**Challenge**
Reproduce the data in its entirety, exactly as supplied.

**Given data**
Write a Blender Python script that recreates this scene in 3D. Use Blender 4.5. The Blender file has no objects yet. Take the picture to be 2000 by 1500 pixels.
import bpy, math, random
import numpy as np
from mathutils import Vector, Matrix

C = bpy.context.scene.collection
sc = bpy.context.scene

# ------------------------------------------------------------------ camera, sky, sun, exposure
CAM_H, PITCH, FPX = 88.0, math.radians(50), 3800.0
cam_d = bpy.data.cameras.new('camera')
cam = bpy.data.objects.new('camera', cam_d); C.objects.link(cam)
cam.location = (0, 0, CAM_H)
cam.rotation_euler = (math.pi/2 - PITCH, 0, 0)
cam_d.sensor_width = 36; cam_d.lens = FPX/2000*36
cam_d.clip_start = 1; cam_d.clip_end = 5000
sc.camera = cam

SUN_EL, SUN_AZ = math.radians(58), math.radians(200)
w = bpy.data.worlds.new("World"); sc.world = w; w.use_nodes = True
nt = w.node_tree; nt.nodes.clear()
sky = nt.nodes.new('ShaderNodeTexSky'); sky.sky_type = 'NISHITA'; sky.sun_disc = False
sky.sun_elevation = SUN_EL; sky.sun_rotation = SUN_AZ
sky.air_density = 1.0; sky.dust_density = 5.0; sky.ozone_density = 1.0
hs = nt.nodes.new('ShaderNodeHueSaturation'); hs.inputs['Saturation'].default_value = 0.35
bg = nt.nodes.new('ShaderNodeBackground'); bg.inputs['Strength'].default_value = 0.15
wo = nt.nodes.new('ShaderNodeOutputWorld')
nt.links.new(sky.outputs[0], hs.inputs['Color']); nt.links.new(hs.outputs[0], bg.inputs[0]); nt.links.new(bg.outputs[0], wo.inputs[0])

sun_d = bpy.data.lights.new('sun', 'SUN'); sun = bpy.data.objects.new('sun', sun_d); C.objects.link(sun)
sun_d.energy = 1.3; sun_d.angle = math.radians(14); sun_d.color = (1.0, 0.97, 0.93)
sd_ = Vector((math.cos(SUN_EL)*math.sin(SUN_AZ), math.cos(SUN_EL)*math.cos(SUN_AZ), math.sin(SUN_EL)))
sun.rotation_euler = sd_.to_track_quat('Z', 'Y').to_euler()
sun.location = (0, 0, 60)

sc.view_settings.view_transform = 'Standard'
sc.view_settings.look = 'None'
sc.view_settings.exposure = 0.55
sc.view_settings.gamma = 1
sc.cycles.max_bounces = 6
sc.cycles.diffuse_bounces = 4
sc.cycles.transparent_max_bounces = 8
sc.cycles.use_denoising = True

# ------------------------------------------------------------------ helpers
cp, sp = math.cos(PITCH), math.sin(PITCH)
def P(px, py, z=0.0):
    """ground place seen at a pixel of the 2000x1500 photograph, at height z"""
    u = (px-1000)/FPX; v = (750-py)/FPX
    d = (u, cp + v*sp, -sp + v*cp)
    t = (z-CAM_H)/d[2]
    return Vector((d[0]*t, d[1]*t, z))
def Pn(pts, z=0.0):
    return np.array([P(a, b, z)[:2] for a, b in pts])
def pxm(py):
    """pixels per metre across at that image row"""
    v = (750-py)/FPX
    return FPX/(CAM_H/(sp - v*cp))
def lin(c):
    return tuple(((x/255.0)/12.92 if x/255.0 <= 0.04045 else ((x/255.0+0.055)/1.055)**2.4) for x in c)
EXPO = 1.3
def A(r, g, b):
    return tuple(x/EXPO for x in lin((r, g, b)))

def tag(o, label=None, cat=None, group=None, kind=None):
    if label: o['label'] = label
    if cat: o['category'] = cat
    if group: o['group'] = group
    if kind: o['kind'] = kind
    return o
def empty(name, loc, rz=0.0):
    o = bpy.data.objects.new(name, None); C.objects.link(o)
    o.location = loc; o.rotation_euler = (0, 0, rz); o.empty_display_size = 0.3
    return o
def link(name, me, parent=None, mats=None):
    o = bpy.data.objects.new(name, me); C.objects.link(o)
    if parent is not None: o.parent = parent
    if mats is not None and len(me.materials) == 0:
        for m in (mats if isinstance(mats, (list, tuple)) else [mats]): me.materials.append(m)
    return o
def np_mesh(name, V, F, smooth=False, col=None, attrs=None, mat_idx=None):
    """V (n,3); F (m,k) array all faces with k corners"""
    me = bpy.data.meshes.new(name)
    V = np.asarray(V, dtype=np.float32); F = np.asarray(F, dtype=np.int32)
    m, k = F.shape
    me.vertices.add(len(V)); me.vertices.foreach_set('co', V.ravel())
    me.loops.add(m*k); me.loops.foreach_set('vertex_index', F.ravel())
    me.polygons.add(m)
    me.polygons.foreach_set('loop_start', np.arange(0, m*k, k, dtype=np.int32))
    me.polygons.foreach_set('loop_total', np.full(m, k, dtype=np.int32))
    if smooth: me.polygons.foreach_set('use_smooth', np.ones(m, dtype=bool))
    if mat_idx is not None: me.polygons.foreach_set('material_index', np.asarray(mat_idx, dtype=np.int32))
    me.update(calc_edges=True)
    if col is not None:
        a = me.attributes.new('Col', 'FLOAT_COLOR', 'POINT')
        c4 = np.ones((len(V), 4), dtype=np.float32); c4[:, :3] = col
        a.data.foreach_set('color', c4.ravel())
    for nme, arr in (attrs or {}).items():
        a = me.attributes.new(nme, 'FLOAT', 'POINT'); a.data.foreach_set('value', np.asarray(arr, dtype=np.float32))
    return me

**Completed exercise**
Write a Blender Python script that recreates this scene in 3D. Use Blender 4.5. The Blender file has no objects yet. Take the picture to be 2000 by 1500 pixels.
import bpy, math, random
import numpy as np
from mathutils import Vector, Matrix

C = bpy.context.scene.collection
sc = bpy.context.scene

# ------------------------------------------------------------------ camera, sky, sun, exposure
CAM_H, PITCH, FPX = 88.0, math.radians(50), 3800.0
cam_d = bpy.data.cameras.new('camera')
cam = bpy.data.objects.new('camera', cam_d); C.objects.link(cam)
cam.location = (0, 0, CAM_H)
cam.rotation_euler = (math.pi/2 - PITCH, 0, 0)
cam_d.sensor_width = 36; cam_d.lens = FPX/2000*36
cam_d.clip_start = 1; cam_d.clip_end = 5000
sc.camera = cam

SUN_EL, SUN_AZ = math.radians(58), math.radians(200)
w = bpy.data.worlds.new("World"); sc.world = w; w.use_nodes = True
nt = w.node_tree; nt.nodes.clear()
sky = nt.nodes.new('ShaderNodeTexSky'); sky.sky_type = 'NISHITA'; sky.sun_disc = False
sky.sun_elevation = SUN_EL; sky.sun_rotation = SUN_AZ
sky.air_density = 1.0; sky.dust_density = 5.0; sky.ozone_density = 1.0
hs = nt.nodes.new('ShaderNodeHueSaturation'); hs.inputs['Saturation'].default_value = 0.35
bg = nt.nodes.new('ShaderNodeBackground'); bg.inputs['Strength'].default_value = 0.15
wo = nt.nodes.new('ShaderNodeOutputWorld')
nt.links.new(sky.outputs[0], hs.inputs['Color']); nt.links.new(hs.outputs[0], bg.inputs[0]); nt.links.new(bg.outputs[0], wo.inputs[0])

sun_d = bpy.data.lights.new('sun', 'SUN'); sun = bpy.data.objects.new('sun', sun_d); C.objects.link(sun)
sun_d.energy = 1.3; sun_d.angle = math.radians(14); sun_d.color = (1.0, 0.97, 0.93)
sd_ = Vector((math.cos(SUN_EL)*math.sin(SUN_AZ), math.cos(SUN_EL)*math.cos(SUN_AZ), math.sin(SUN_EL)))
sun.rotation_euler = sd_.to_track_quat('Z', 'Y').to_euler()
sun.location = (0, 0, 60)

sc.view_settings.view_transform = 'Standard'
sc.view_settings.look = 'None'
sc.view_settings.exposure = 0.55
sc.view_settings.gamma = 1
sc.cycles.max_bounces = 6
sc.cycles.diffuse_bounces = 4
sc.cycles.transparent_max_bounces = 8
sc.cycles.use_denoising = True

# ------------------------------------------------------------------ helpers
cp, sp = math.cos(PITCH), math.sin(PITCH)
def P(px, py, z=0.0):
    """ground place seen at a pixel of the 2000x1500 photograph, at height z"""
    u = (px-1000)/FPX; v = (750-py)/FPX
    d = (u, cp + v*sp, -sp + v*cp)
    t = (z-CAM_H)/d[2]
    return Vector((d[0]*t, d[1]*t, z))
def Pn(pts, z=0.0):
    return np.array([P(a, b, z)[:2] for a, b in pts])
def pxm(py):
    """pixels per metre across at that image row"""
    v = (750-py)/FPX
    return FPX/(CAM_H/(sp - v*cp))
def lin(c):
    return tuple(((x/255.0)/12.92 if x/255.0 <= 0.04045 else ((x/255.0+0.055)/1.055)**2.4) for x in c)
EXPO = 1.3
def A(r, g, b):
    return tuple(x/EXPO for x in lin((r, g, b)))

def tag(o, label=None, cat=None, group=None, kind=None):
    if label: o['label'] = label
    if cat: o['category'] = cat
    if group: o['group'] = group
    if kind: o['kind'] = kind
    return o
def empty(name, loc, rz=0.0):
    o = bpy.data.objects.new(name, None); C.objects.link(o)
    o.location = loc; o.rotation_euler = (0, 0, rz); o.empty_display_size = 0.3
    return o
def link(name, me, parent=None, mats=None):
    o = bpy.data.objects.new(name, me); C.objects.link(o)
    if parent is not None: o.parent = parent
    if mats is not None and len(me.materials) == 0:
        for m in (mats if isinstance(mats, (list, tuple)) else [mats]): me.materials.append(m)
    return o
def np_mesh(name, V, F, smooth=False, col=None, attrs=None, mat_idx=None):
    """V (n,3); F (m,k) array all faces with k corners"""
    me = bpy.data.meshes.new(name)
    V = np.asarray(V, dtype=np.float32); F = np.asarray(F, dtype=np.int32)
    m, k = F.shape
    me.vertices.add(len(V)); me.vertices.foreach_set('co', V.ravel())
    me.loops.add(m*k); me.loops.foreach_set('vertex_index', F.ravel())
    me.polygons.add(m)
    me.polygons.foreach_set('loop_start', np.arange(0, m*k, k, dtype=np.int32))
    me.polygons.foreach_set('loop_total', np.full(m, k, dtype=np.int32))
    if smooth: me.polygons.foreach_set('use_smooth', np.ones(m, dtype=bool))
    if mat_idx is not None: me.polygons.foreach_set('material_index', np.asarray(mat_idx, dtype=np.int32))
    me.update(calc_edges=True)
    if col is not None:
        a = me.attributes.new('Col', 'FLOAT_COLOR', 'POINT')
        c4 = np.ones((len(V), 4), dtype=np.float32); c4[:, :3] = col
        a.data.foreach_set('color', c4.ravel())
    for nme, arr in (attrs or {}).items():
        a = me.attributes.new(nme, 'FLOAT', 'POINT'); a.data.foreach_set('value', np.asarray(arr, dtype=np.float32))
    return me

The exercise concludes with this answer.